Das zweiteilige Objekt am Glasfenster links, zwei im Prinzip
gleiche Stühle (noch einmal eine Gemeinschaftsarbeit Anatol Herzfeld/ Frank
Merks), solle sich auf die Ehe
beziehen, so Anatol. Ja, und ganz sicher mit direktem Blick auf die
Gleichberechtigung von Mann und Frau: Die thronähnlichen Stühle – aus Holz, das
eine Weile in einem Stausee in Surinam gelegen hat und dadurch von besonderer
Qualität ist – sind nämlich gleich groß. Auf je einer grünen, teils
dekorativen, teils eindringlichen Scheibe ist ein figürliches Symbol angebracht,
auf der einen ein Mann, auf der anderen eine Frau. Das Archaische dieser
Sitzmöbel und das Wissen, dass es in der Welt nach wie vor meistens der Mann
ist, der auf dem Thron sitzen darf, während es viel zu vielen Frauen immer noch
verwehrt ist, verleihen dem Kunstwerk märchenhafte Züge.

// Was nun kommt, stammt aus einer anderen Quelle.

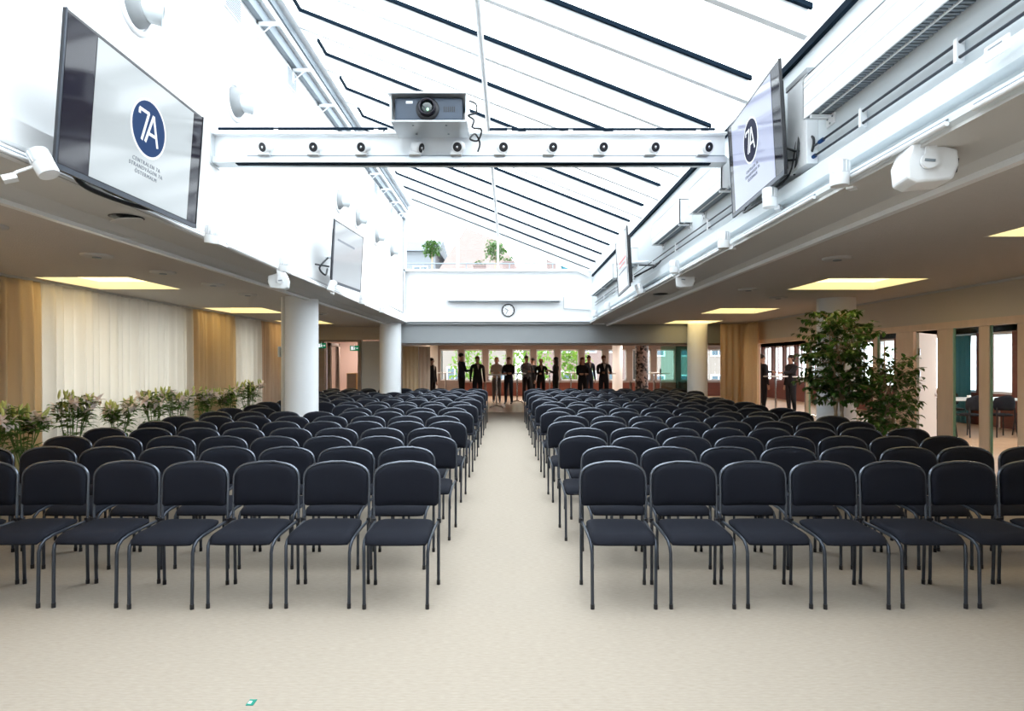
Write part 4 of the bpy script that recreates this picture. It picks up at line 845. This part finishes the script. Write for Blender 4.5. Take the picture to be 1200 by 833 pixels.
# ------------------------------------------------------------------ PEOPLE
def person(px, Y, rot, hgt, top, bot, hair, style, pose, label, female=False):
    X = PX(px, Y); r = empty('person', (X, Y, 0), (0, 0, radians(rot))); tag(r, label, 'person', 'people standing in the foyer')
    V = []; E = []; R = []; 
    def a(p, rad, par=None):
        V.append(p); R.append(rad); i = len(V)-1
        if par is not None: E.append((par, i))
        return i
    sw = .175 if female else .205
    pel = a((0, 0, .95), (.165 if female else .165, .12))
    wa = a((0, .005, 1.08), (.145 if female else .165, .115), pel); ch = a((0, .0, 1.28), (.175, .125), wa); sh = a((0, .01, 1.42), (.15, .09), ch)
    nk = a((0, .0, 1.50), (.055, .055), sh); hb = a((0, -.015, 1.565), (.065, .08), nk); hm = a((0, -.01, 1.64), (.073, .092), hb); a((0, 0, 1.72), (.055, .07), hm)
    for s_ in (-1, 1):
        stp = .10*s_ if pose == 'walk' else 0
        hp = a((s_*.09, 0, .88), (.105, .105), pel); kn = a((s_*.105, stp*.6-.01, .50), (.078, .08), hp); cf = a((s_*.11, stp+.01, .32), (.066, .068), kn); an = a((s_*.115, stp+.03, .09), (.048, .05), cf)
        ft = a((s_*.12, stp-.05, .04), (.038, .035), an); a((s_*.125, stp-.15, .03), (.03, .025), ft)
        so = a((s_*sw, .01, 1.39), (.068, .068), sh)
        if pose == 'crossed': el = (s_*(sw+.035), -.07, 1.13); wr = (s_*.02, -.20, 1.14); hd_ = Vector((-s_*.07, -.215, 1.15)); fd = Vector((-s_*1, -.1, .1))
        elif pose == 'table': el = (s_*(sw+.03), -.08, 1.14); wr = (s_*.13, -.27, 1.16); hd_ = Vector((s_*.10, -.34, 1.165)); fd = Vector((-s_*.3, -1, .0))
        elif pose == 'cup' and s_ > 0: el = (s_*(sw+.04), -.04, 1.13); wr = (s_*.14, -.24, 1.22); hd_ = Vector((s_*.11, -.30, 1.25)); fd = Vector((-.5, -.9, .1))
        elif pose == 'reach' and s_ > 0: el = (s_*(sw+.02), -.18, 1.22); wr = (s_*.18, -.42, 1.22); hd_ = Vector((s_*.17, -.49, 1.22)); fd = Vector((-.1, -1, 0))
        else: el = (s_*(sw+.035), .02, 1.12); wr = (s_*(sw+.05), -.03, .88); hd_ = Vector((s_*(sw+.05), -.045, .80)); fd = Vector((0, -.15, -1))
        e = a(el, (.055, .055), so); w_ = a(wr, (.036, .036), e); h_ = a(tuple(hd_), (.030, .024), w_)
        fd.normalize(); side = fd.cross(Vector((1, 0, 0)) if abs(fd.x) < .7 else Vector((0, 0, 1))).normalized()
        for q in range(4):
            off = side*(q-1.5)*.017; b0 = hd_+fd*.035+off; L_ = [.03, .036, .034, .026][q]
            k1 = a(tuple(b0), (.0095, .0095), h_); k2 = a(tuple(b0+fd*L_+Vector((0, 0, -.004))), (.009, .009), k1); a(tuple(b0+fd*L_*1.8+Vector((0, 0, -.018))), (.0075, .0075), k2)
        t0 = hd_+side*-.03; k1 = a(tuple(t0), (.012, .012), h_); a(tuple(t0+fd*.04-side*.012), (.009, .009), k1)
    me = bpy.data.meshes.new('body'); me.from_pydata(V, E, []); o = bpy.data.objects.new('body', me); COL.objects.link(o)
    sk = o.modifiers.new('skin', 'SKIN'); sk.use_smooth_shade = True
    for i, rr in enumerate(R): me.skin_vertices[0].data[i].radius = rr
    me.skin_vertices[0].data[0].use_root = True
    ss = o.modifiers.new('sub', 'SUBSURF'); ss.levels = 1; ss.render_levels = 1
    bpy.context.view_layer.update(); m2 = bpy.data.meshes.new_from_object(o.evaluated_get(bpy.context.evaluated_depsgraph_get())); bpy.data.objects.remove(o)
    m2.materials.clear()
    for mm in ('skin', top, bot, 'shoe'): m2.materials.append(M[mm])
    lowcut = .02
    for p in m2.polygons:
        c = p.center; z = c.z; k = 1
        hand = False
        for i, v in enumerate(V):
            if R[i][0] <= .0305 and (Vector(v)-c).length < .05 and v[2] > .6: hand = True
        if z > 1.475 or (hand and abs(c.x)+abs(c.y) > .02 and c.y < -.0 or hand): k = 0
        elif z < .07: k = 3
        elif z < .93 and abs(c.x) < .2: k = 2
        if z > 1.475: k = 0
        p.material_index = k; p.use_smooth = True
    body = bpy.data.objects.new('body', m2); COL.objects.link(body); body.parent = r
    # face
    f = MB().tube([(0, -.10, 1.655), (0, -.118, 1.625), (0, -.105, 1.615)], .012, 'skin', 6, radii=[.008, .014, .010])
    for s_ in (-1, 1): f.ellipsoid((s_*.076, 0, 1.635), (.01, .02, .03), 'skin', 8, 6).ellipsoid((s_*.03, -.096, 1.655), (.012, .006, .006), 'clockface', 8, 5).ellipsoid((s_*.03, -.1005, 1.655), (.005, .004, .005), 'black', 6, 4).box((s_*.03-.014, -.1, 1.672), (s_*.03+.014, -.09, 1.676), hair)
    f.ellipsoid((0, -.096, 1.588), (.022, .008, .005), 'redlogo' if female else 'skin', 8, 5); f.build('face', r)
    hb_ = MB().ellipsoid((0, .018, 1.685), (.086, .100, .078), hair, 16, 10)
    if style == 'long': hb_.ellipsoid((0, .05, 1.55), (.09, .065, .17), hair, 14, 10).ellipsoid((.065, 0, 1.58), (.028, .05, .12), hair, 10, 8).ellipsoid((-.065, 0, 1.58), (.028, .05, .12), hair, 10, 8)
    elif style == 'bob': hb_.ellipsoid((0, .035, 1.62), (.092, .08, .10), hair, 14, 10)
    hb_.build('hair', r)
    if top in ('cloth_black', 'cloth_navy') and not female: MB().add([(-.05, -.118, 1.46), (0, -.128, 1.26), (.05, -.118, 1.46), (0, -.10, 1.47)], [(0, 1, 2), (0, 2, 3)], 'cloth_white').build('shirt_collar', r)
    s_ = hgt/1.765; r.scale = (s_, s_, s_)
    return r
P = person
P(506, 22.3, 60, 1.72, 'cloth_black', 'cloth_black', 'hairdark', 'short', 'hang', 'person in black at the far left of the foyer beside the frame')
P(541, 22.0, 110, 1.90, 'cloth_navy', 'cloth_black', 'hairdark', 'short', 'table', 'tall person in dark clothes in front of the first brown pier')
P(559.5, 21.5, 15, 1.78, 'cloth_black', 'cloth_black', 'hairred', 'short', 'hang', 'broad man in a black suit left of the aisle')
P(582, 23.0, 0, 1.76, 'cloth_white', 'cloth_grey', 'hairblond', 'bob', 'table', 'blond person in a pale shirt behind the table nearest the aisle', True)
P(596, 22.2, -15, 1.76, 'cloth_black', 'cloth_jeans', 'hairred', 'short', 'crossed', 'person in black with crossed arms standing in the aisle view', True)
P(617, 23.4, 30, 1.82, 'cloth_grey', 'cloth_black', 'hairdark', 'short', 'table', 'person in grey behind the table right of the aisle')
P(624, 24.3, -60, 1.74, 'cloth_black', 'cloth_black', 'hairdark', 'short', 'hang', 'person in black turned sideways just right of the person in grey')
P(634, 23.2, 10, 1.70, 'cloth_black', 'cloth_black', 'hairblond', 'short', 'table', 'fair haired person in black before the green window')
P(651, 22.6, -80, 1.76, 'cloth_black', 'cloth_black', 'hairdark', 'long', 'cup', 'long haired woman in black seen from the side', True)
P(682.5, 21.6, 10, 1.74, 'cloth_black', 'cloth_black', 'hairred', 'long', 'crossed', 'woman in a black dress with hands folded before her', True)
P(690, 23.6, 20, 1.84, 'cloth_navy', 'cloth_navy', 'hairdark', 'short', 'hang', 'man in a navy suit behind the woman with folded hands')
P(707.5, 21.3, 5, 1.80, 'cloth_black', 'cloth_black', 'hairred', 'short', 'table', 'man in a dark shirt left of the slim cream column')
P(893, 18.3, 100, 1.80, 'cloth_black', 'cloth_black', 'hairdark', 'short', 'reach', 'person in black at the curtain edge seen through the right opening')
P(927, 18.0, -75, 1.78, 'cloth_black', 'cloth_black', 'hairdark', 'bob', 'reach', 'woman in black facing the high table seen through the right opening', True)

def lamp_light(parent, size, power):      # the lamp's own light, just under its diffuser
    l = bpy.data.lights.new('lamp_light', 'AREA'); l.shape = 'DISK'; l.size = size; l.energy = power; l.color = (1.0, .88, .78)
    o = bpy.data.objects.new('lamp_light', l); COL.objects.link(o); o.parent = parent; o.location = (0, 0, -.045)
# ------------------------------------------------------------------ SIDE ROOM TABLE AND CHAIRS, LOBBY THINGS
mt = empty('meeting_table', (9.9, 13.1, 0)); tag(mt, 'white meeting table in the side room before the teal curtain', 'table')
MB().box((-1.3, -.5, .71), (1.3, .5, .74), 'whitem').build('table_top', mt, bevel=.005)
for a in (-1, 1):
    for c in (-1, 1): MB().tube([(a*1.2, c*.42, 0), (a*1.2, c*.42, .71)], .022, 'chrome', 8).build('leg', mt)
mc = empty('meeting_chair'); tag(mc, '', 'chair', 'dark chairs around the meeting table')
MB().ellipsoid((0, 0, .45), (.22, .22, .035), 'fabric', 16, 8).build('seat', mc)
b = MB(); vs = []
for j, z in enumerate([.55, .6, .7, .8, .86]):
    for sgn in (0, .03):
        for i in range(9): th = -pi*.32+pi*.64*i/8; wj = [.85, 1, 1.02, .9, .6][j]; vs.append((.22*sin(th)*wj*1.1, .0+(.2+sgn)*cos(th)+.02*j/4, z-(abs(i-4)/4)**2*(.05 if j == 4 else 0)))
fs = []
for j in range(4):
    for i in range(8):
        A = j*18+i; fs += [(A, A+1, A+19, A+18), (A+9, A+27, A+28, A+10)]
for i in range(8): fs += [(72+i, 73+i, 82+i, 81+i), (i, 9+i, 10+i, i+1)]
for j in range(4): fs += [(j*18, j*18+18, j*18+27, j*18+9), (j*18+8, j*18+17, j*18+35, j*18+26)]
b.add(vs, fs, 'fabric', True).build('backrest', mc)
for a in (-1, 1):
    MB().tube([(a*.17, .17, .6), (a*.17, .17, .43), (a*.2, .21, 0)], .013, 'black', 8).build('leg', mc); MB().tube([(a*.16, -.15, .43), (a*.19, -.19, 0)], .013, 'black', 8).build('leg', mc)
for i, (X, Y, rz_, lab) in enumerate([(8.9, 12.35, pi, 'leftmost dark chair at the meeting table'), (9.45, 12.3, pi+.2, 'second dark chair on the near side of the meeting table'), (10.1, 12.3, pi-.1, 'third dark chair on the near side of the meeting table'), (10.75, 12.35, pi+.1, 'dark chair nearest the big side window'), (8.35, 13.1, pi/2*1.0, 'dark chair at the left head of the meeting table'), (9.4, 13.85, 0, 'dark chair behind the meeting table before the teal curtain'), (10.3, 13.85, 0, 'dark chair behind the meeting table by the window')]):
    o = mc if i == 0 else dup(mc); o.location = (X, Y, 0); o.rotation_euler = (0, 0, rz_); o['label'] = lab
for i, (X, Y) in enumerate([(9.3, 13.2), (10.0, 13.0), (10.6, 13.25)]):
    if i == 0:
        cup = empty('cup'); MB().lathe([(.025, 0), (.038, .07), (.034, .07), (.022, .006)], 'whitem', seg=16).build('bowl', cup); MB().tube([(.033, 0, .055), (.055, 0, .045), (.03, 0, .02)], .004, 'whitem', 6).build('handle', cup); tag(cup, '', 'cup', 'cups on the meeting table'); o = cup
    else: o = dup(cup)
    o.location = (X, Y, .74); o['label'] = ['white cup at the left on the meeting table', 'white cup in the middle of the meeting table', 'white cup at the right on the meeting table'][i]
for i, (X, Y) in enumerate([(8.0, 7.5), (8.0, 9.6), (8.0, 12.5), (9.8, 11.0), (8.0, 16), (9.0, 19.0), (9.0, 22.5), (-4.7, 17.9)]):  # last one is added, out of view, to brighten the lobby's pink wall
    t = empty('round_ceiling_lamp', (X, Y, 2.4)); tag(t, 'round warm ceiling lamp of the side room, %s from the camera' % ORD[[0,1,3,2,4,5,6,0][i]] if i < 7 else 'added unseen ceiling lamp brightening the lobby beyond the left doorway', 'ceiling lamp', 'round ceiling lamps of the side room')
    lamp_light(t, .34, 40)
    MB().lathe([(.22, -.03), (.22, 0)], 'whitem', seg=28).build('rim', t); MB().lathe([(.2, -.034), (.2, -.031)], 'smalllamp', seg=28).build('diffuser', t)
for i in range(9):
    t = empty('downlight', (-2.6+i*1.15, 24.5+(i % 2)*1.2, 2.4)); tag(t, 'small downlight in the foyer ceiling, %s from the left' % ORD[i], 'downlight', 'row of downlights in the foyer ceiling')
    lamp_light(t, .1, 28)
    MB().lathe([(.07, -.012), (.075, 0)], 'whitem', seg=18).build('rim', t); MB().lathe([(.055, -.016), (.055, -.013)], 'smalllamp', seg=18).build('lamp', t)
lc = empty('wooden_cabinet', (PX(413.5, 17.6), 17.6, 0)); tag(lc, 'small wooden box cabinet standing in the open doorway', 'cabinet')
MB().box((-.14, -.15, .05), (.14, .15, 1.22), 'boxwood').build('body', lc, bevel=.004); MB().box((-.13, -.155, .75), (.13, -.15, 1.19), 'brown').build('door', lc); MB().box((-.15, -.16, 0), (.15, .16, .05), 'black').build('plinth', lc)
def exit_sign(loc, lab):
    t = empty('exit_sign', loc); tag(t, lab, 'sign', 'green emergency exit signs')
    MB().box((-.12, -.03, -.07), (.12, .0, .07), 'green').build('casing', t, bevel=.004)
    b = MB().box((-.09, -.033, -.045), (-.03, -.031, .05), 'logow')                                   # doorway
    b.tube([(-.005, -.034, .035), (.0, -.034, .0), (.02, -.034, -.045)], .008, 'logow', 5).tube([(0, -.034, 0), (-.02, -.034, -.04)], .007, 'logow', 5).tube([(.0, -.034, .02), (.03, -.034, .005)], .006, 'logow', 5).ellipsoid((-.003, -.034, .052), (.011, .003, .011), 'logow', 8, 5)
    b.tube([(.045, -.034, 0), (.095, -.034, 0)], .006, 'logow', 5).tube([(.08, -.034, .018), (.098, -.034, 0), (.08, -.034, -.018)], .006, 'logow', 5)
    b.build('pictogram', t); MB().box((-.01, -.02, .07), (.01, -.01, .11), 'whitem').build('hanger', t)
exit_sign((PX(415.5, 16.25), 16.25, PZ(408, 16.25)), 'green exit sign at the right of the open doorway')
exit_sign((PX(377, 16.25), 16.25, PZ(405, 16.25)), 'green exit sign half hidden behind the large left column')
tag(MB().box((0, 0, 0), (.032, .045, .003), 'teatag').box((.004, .01, .003), (.018, .03, .004), 'clockface').build('floor_tag', loc=(PX(289, 2.63), 2.62, 0)), 'tiny teal tag lying on the carpet in the foreground', 'tag')
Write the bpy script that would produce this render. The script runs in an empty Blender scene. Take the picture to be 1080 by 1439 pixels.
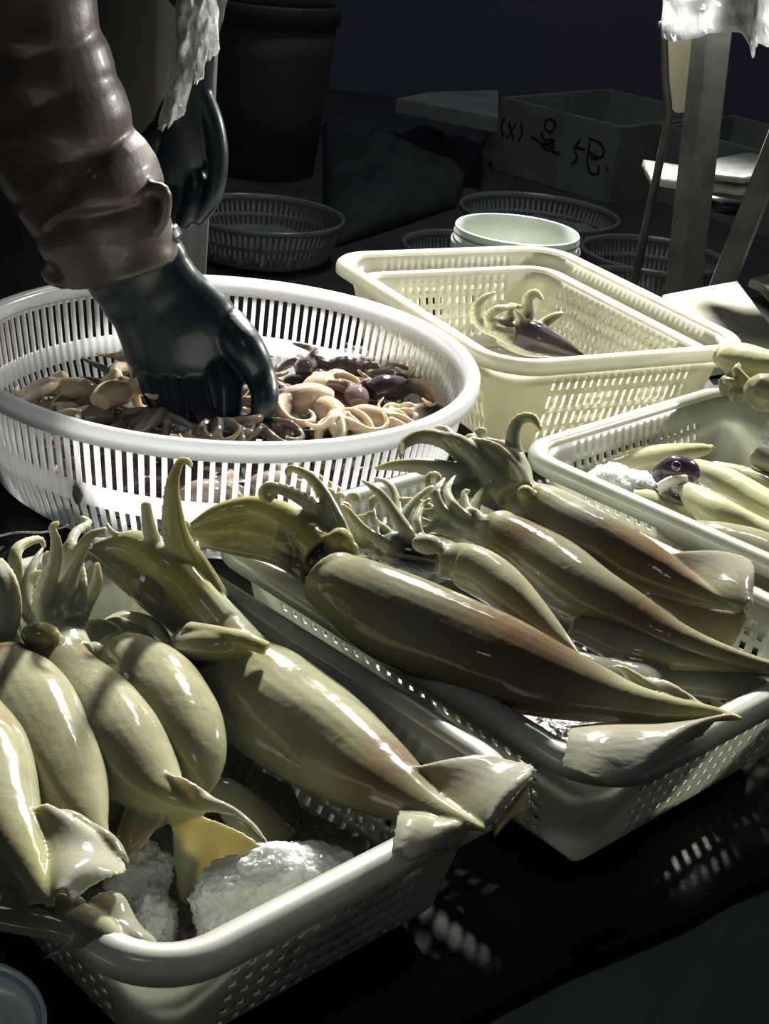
import bpy, bmesh, math, random
from mathutils import Vector, Matrix, kdtree, noise
C = bpy.context.scene.collection
S = bpy.context.scene
PI = math.pi
# ------------------------------------------------------------------ camera
F_PX, PITCH, ROLL, CZ = 2078.0, math.radians(24.35), math.radians(6.03), 0.66
_F = Vector((0, math.cos(PITCH), -math.sin(PITCH)))
_U0 = Vector((0, math.sin(PITCH), math.cos(PITCH)))
_R = Vector((1, 0, 0)) * math.cos(ROLL) + _U0 * math.sin(ROLL)
_U = _U0 * math.cos(ROLL) - Vector((1, 0, 0)) * math.sin(ROLL)
CAM = Vector((0, 0, CZ))
cd = bpy.data.cameras.new('camera'); co = bpy.data.objects.new('camera', cd); C.objects.link(co)
cd.sensor_fit = 'HORIZONTAL'; cd.sensor_width = 36; cd.lens = 36 * F_PX / 1080
cd.clip_start = 0.05; cd.clip_end = 60
co.matrix_world = Matrix(((_R.x, _U.x, -_F.x, 0), (_R.y, _U.y, -_F.y, 0), (_R.z, _U.z, -_F.z, CZ), (0, 0, 0, 1)))
S.camera = co
# ------------------------------------------------------------------ world, lights, exposure
S.view_settings.view_transform = 'Standard'; S.view_settings.look = 'None'
S.view_settings.gamma = 1; S.view_settings.use_curve_mapping = False
S.view_settings.exposure = 0.0
wd = bpy.data.worlds.new('night'); S.world = wd; wd.use_nodes = True
wd.node_tree.nodes['Background'].inputs[0].default_value = (0.55, 0.62, 0.85, 1)
wd.node_tree.nodes['Background'].inputs[1].default_value = 0.032
def lamp(name, kind, loc, target, power, col, size, **kw):
    l = bpy.data.lights.new(name, kind); l.energy = power; l.color = col
    if kind == 'AREA': l.shape = 'DISK'; l.size = size
    else: l.shadow_soft_size = size
    for k, v in kw.items(): setattr(l, k, v)
    o = bpy.data.objects.new(name, l); C.objects.link(o); o.location = loc
    o.rotation_euler = (Vector(target) - Vector(loc)).to_track_quat('-Z', 'Y').to_euler()
    return o
lamp('stall_lamp_light', 'SPOT', (0.17, 4.0, 1.72), (0.12, 1.25, 0.05), 1650, (1.0, 0.97, 0.90), 0.11, spot_size=math.radians(74), spot_blend=0.6)
lamp('side_lamp_light', 'SPOT', (1.45, 2.65, 1.0), (-0.15, 1.5, 0.15), 170, (1.0, 0.96, 0.88), 0.05, spot_size=math.radians(44), spot_blend=0.6)
lamp('back_fill_light', 'AREA', (0.5, 4.1, 2.7), (0.3, 4.4, 0.0), 12, (0.93, 0.97, 1.0), 0.4)  # unseen fill added to brighten the background
lamp('front_fill_light', 'AREA', (-0.9, -0.8, 3.0), (0.0, 1.5, 0.0), 2.6, (0.85, 0.93, 1.0), 0.5)  # weak fill added from the camera side, not an actual street lamp
GZ = -0.40
# ------------------------------------------------------------------ pixel helpers
def ray(x, y): return _F + _R * ((x - 540) / F_PX) - _U * ((y - 719.5) / F_PX)
def at(x, y, z):
    d = ray(x, y); return CAM + d * ((z - CZ) / d.z)
def atY(x, y, Y):
    d = ray(x, y); return CAM + d * (Y / d.y)
def mpp(p): return (Vector(p) - CAM).dot(_F) / F_PX      # metres per pixel there
# ------------------------------------------------------------------ materials
def mat(name, build):
    m = bpy.data.materials.new(name); m.use_nodes = True; nt = m.node_tree
    b = nt.nodes['Principled BSDF']; build(nt, b, nt.nodes, nt.links); return m
def texco(N, L, scale=1, kind='Object'):
    t = N.new('ShaderNodeTexCoord'); mp = N.new('ShaderNodeMapping'); L.new(t.outputs[kind], mp.inputs[0])
    mp.inputs['Scale'].default_value = (scale,) * 3 if not hasattr(scale, '__len__') else scale; return mp.outputs[0]
def noise_n(N, L, co_, sc, det=3, rough=.5, dist=0):
    n = N.new('ShaderNodeTexNoise'); n.inputs['Scale'].default_value = sc; n.inputs['Detail'].default_value = det
    n.inputs['Roughness'].default_value = rough; n.inputs['Distortion'].default_value = dist; L.new(co_, n.inputs['Vector']); return n.outputs[0]
def ramp(N, L, fac, stops):
    r = N.new('ShaderNodeValToRGB'); L.new(fac, r.inputs[0]); e = r.color_ramp.elements
    while len(e) < len(stops): e.new(.5)
    for i, (p, c) in enumerate(stops): e[i].position = p; e[i].color = (*c, 1) if len(c) == 3 else c
    return r.outputs[0]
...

In der Apsis befindet sich eine Arbeit von Frank Merks: Die Bücher
der „Buchreligionen“. Sie beeindrucken, weil man erst beim genauen Hinsehen
erkennt, dass sie aus Holz sind. Ja, aus demselben oder zumindest ähnlichem
Holz geschnitzt – in den gerade aktuellen, stellenweise wieder aggressiver
werdenden Diskussionen durchaus ein Gedanke, den es sich zu denken lohnt. Denn
es bleibt uns doch nichts anderes, als friedlich mit Menschen anderer Kulturen
und Religionen an einem Tisch zu sitzen und unsere „heiligen Bücher“ friedlich
nebeneinander zu positionieren.
Etwas versteckt und unscheinbar befindet sich das gabelförmige Kruzifix
von Frank Merks zwischen Osterkerze und Taufbecken. Hier finden wir eine völlig
andere Auffassung als beim großen liegenden Kreuz: ein geglättetes Fundstück
oder Treibholzstück, das, sieht man genau hin, in seiner Mitte einen
Christuskopf birgt. Zwischen all den anderen, rechtwinklig betonten Objekten
wirkt dieses kleine Kruzifix wie ein winterlicher Baum, im Begriff, bald
weiterzuwachsen und neue Knospen zu treiben, wie als Bestätigung dafür, dass
Karfreitag nicht das Ende, sondern Ostern ist der Anfang ist.